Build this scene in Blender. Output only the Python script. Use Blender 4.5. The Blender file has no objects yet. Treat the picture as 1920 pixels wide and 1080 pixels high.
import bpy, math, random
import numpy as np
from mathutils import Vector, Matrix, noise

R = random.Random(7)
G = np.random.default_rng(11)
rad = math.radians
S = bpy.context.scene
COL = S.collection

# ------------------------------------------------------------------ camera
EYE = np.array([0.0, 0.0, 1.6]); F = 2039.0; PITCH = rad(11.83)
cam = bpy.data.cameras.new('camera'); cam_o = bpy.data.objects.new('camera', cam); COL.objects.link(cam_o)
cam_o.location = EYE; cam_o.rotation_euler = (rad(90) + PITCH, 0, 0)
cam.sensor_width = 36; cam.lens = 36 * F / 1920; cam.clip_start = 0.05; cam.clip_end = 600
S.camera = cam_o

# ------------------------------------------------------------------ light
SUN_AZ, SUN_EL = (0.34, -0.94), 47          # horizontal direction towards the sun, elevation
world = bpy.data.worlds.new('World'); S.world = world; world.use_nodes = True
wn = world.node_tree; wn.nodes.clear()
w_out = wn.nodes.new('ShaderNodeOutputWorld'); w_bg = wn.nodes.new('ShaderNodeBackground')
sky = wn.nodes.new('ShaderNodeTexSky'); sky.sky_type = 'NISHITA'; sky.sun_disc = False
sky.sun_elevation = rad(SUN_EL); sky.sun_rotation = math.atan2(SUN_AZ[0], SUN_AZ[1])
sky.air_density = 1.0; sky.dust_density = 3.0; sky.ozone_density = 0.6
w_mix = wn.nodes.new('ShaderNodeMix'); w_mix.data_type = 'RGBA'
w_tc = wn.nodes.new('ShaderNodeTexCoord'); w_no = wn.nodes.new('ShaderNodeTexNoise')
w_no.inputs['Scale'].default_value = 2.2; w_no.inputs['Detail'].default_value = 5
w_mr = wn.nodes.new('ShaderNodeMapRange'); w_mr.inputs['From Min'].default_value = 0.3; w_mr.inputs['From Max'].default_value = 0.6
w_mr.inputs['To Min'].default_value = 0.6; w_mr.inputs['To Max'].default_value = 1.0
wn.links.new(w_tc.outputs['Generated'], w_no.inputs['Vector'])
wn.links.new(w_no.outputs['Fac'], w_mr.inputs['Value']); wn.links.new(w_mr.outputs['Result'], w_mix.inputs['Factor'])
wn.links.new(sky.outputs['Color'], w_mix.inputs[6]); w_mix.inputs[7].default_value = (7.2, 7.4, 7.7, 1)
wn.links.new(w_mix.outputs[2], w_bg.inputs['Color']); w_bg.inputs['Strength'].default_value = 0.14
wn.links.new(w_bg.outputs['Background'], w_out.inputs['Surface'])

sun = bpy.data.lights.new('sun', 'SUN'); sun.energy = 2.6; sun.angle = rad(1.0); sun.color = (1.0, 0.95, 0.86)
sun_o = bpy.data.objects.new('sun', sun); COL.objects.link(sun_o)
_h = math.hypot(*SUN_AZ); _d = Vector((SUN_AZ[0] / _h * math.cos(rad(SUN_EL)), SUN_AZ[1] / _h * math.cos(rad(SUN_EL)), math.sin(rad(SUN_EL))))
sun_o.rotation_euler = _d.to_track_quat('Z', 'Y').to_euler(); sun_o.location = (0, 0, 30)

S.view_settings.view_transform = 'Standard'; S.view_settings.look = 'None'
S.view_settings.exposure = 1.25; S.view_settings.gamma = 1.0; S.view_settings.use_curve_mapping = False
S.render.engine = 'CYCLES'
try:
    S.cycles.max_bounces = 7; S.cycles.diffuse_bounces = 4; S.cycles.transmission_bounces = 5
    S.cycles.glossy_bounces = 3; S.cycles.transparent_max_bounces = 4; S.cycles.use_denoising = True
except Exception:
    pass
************
Take the material above and return all of it exactly.

[Solution to this task]
Build this scene in Blender. Output only the Python script. Use Blender 4.5. The Blender file has no objects yet. Treat the picture as 1920 pixels wide and 1080 pixels high.
import bpy, math, random
import numpy as np
from mathutils import Vector, Matrix, noise

R = random.Random(7)
G = np.random.default_rng(11)
rad = math.radians
S = bpy.context.scene
COL = S.collection

# ------------------------------------------------------------------ camera
EYE = np.array([0.0, 0.0, 1.6]); F = 2039.0; PITCH = rad(11.83)
cam = bpy.data.cameras.new('camera'); cam_o = bpy.data.objects.new('camera', cam); COL.objects.link(cam_o)
cam_o.location = EYE; cam_o.rotation_euler = (rad(90) + PITCH, 0, 0)
cam.sensor_width = 36; cam.lens = 36 * F / 1920; cam.clip_start = 0.05; cam.clip_end = 600
S.camera = cam_o

# ------------------------------------------------------------------ light
SUN_AZ, SUN_EL = (0.34, -0.94), 47          # horizontal direction towards the sun, elevation
world = bpy.data.worlds.new('World'); S.world = world; world.use_nodes = True
wn = world.node_tree; wn.nodes.clear()
w_out = wn.nodes.new('ShaderNodeOutputWorld'); w_bg = wn.nodes.new('ShaderNodeBackground')
sky = wn.nodes.new('ShaderNodeTexSky'); sky.sky_type = 'NISHITA'; sky.sun_disc = False
sky.sun_elevation = rad(SUN_EL); sky.sun_rotation = math.atan2(SUN_AZ[0], SUN_AZ[1])
sky.air_density = 1.0; sky.dust_density = 3.0; sky.ozone_density = 0.6
w_mix = wn.nodes.new('ShaderNodeMix'); w_mix.data_type = 'RGBA'
w_tc = wn.nodes.new('ShaderNodeTexCoord'); w_no = wn.nodes.new('ShaderNodeTexNoise')
w_no.inputs['Scale'].default_value = 2.2; w_no.inputs['Detail'].default_value = 5
w_mr = wn.nodes.new('ShaderNodeMapRange'); w_mr.inputs['From Min'].default_value = 0.3; w_mr.inputs['From Max'].default_value = 0.6
w_mr.inputs['To Min'].default_value = 0.6; w_mr.inputs['To Max'].default_value = 1.0
wn.links.new(w_tc.outputs['Generated'], w_no.inputs['Vector'])
wn.links.new(w_no.outputs['Fac'], w_mr.inputs['Value']); wn.links.new(w_mr.outputs['Result'], w_mix.inputs['Factor'])
wn.links.new(sky.outputs['Color'], w_mix.inputs[6]); w_mix.inputs[7].default_value = (7.2, 7.4, 7.7, 1)
wn.links.new(w_mix.outputs[2], w_bg.inputs['Color']); w_bg.inputs['Strength'].default_value = 0.14
wn.links.new(w_bg.outputs['Background'], w_out.inputs['Surface'])

sun = bpy.data.lights.new('sun', 'SUN'); sun.energy = 2.6; sun.angle = rad(1.0); sun.color = (1.0, 0.95, 0.86)
sun_o = bpy.data.objects.new('sun', sun); COL.objects.link(sun_o)
_h = math.hypot(*SUN_AZ); _d = Vector((SUN_AZ[0] / _h * math.cos(rad(SUN_EL)), SUN_AZ[1] / _h * math.cos(rad(SUN_EL)), math.sin(rad(SUN_EL))))
sun_o.rotation_euler = _d.to_track_quat('Z', 'Y').to_euler(); sun_o.location = (0, 0, 30)

S.view_settings.view_transform = 'Standard'; S.view_settings.look = 'None'
S.view_settings.exposure = 1.25; S.view_settings.gamma = 1.0; S.view_settings.use_curve_mapping = False
S.render.engine = 'CYCLES'
try:
    S.cycles.max_bounces = 7; S.cycles.diffuse_bounces = 4; S.cycles.transmission_bounces = 5
    S.cycles.glossy_bounces = 3; S.cycles.transparent_max_bounces = 4; S.cycles.use_denoising = True
except Exception:
    pass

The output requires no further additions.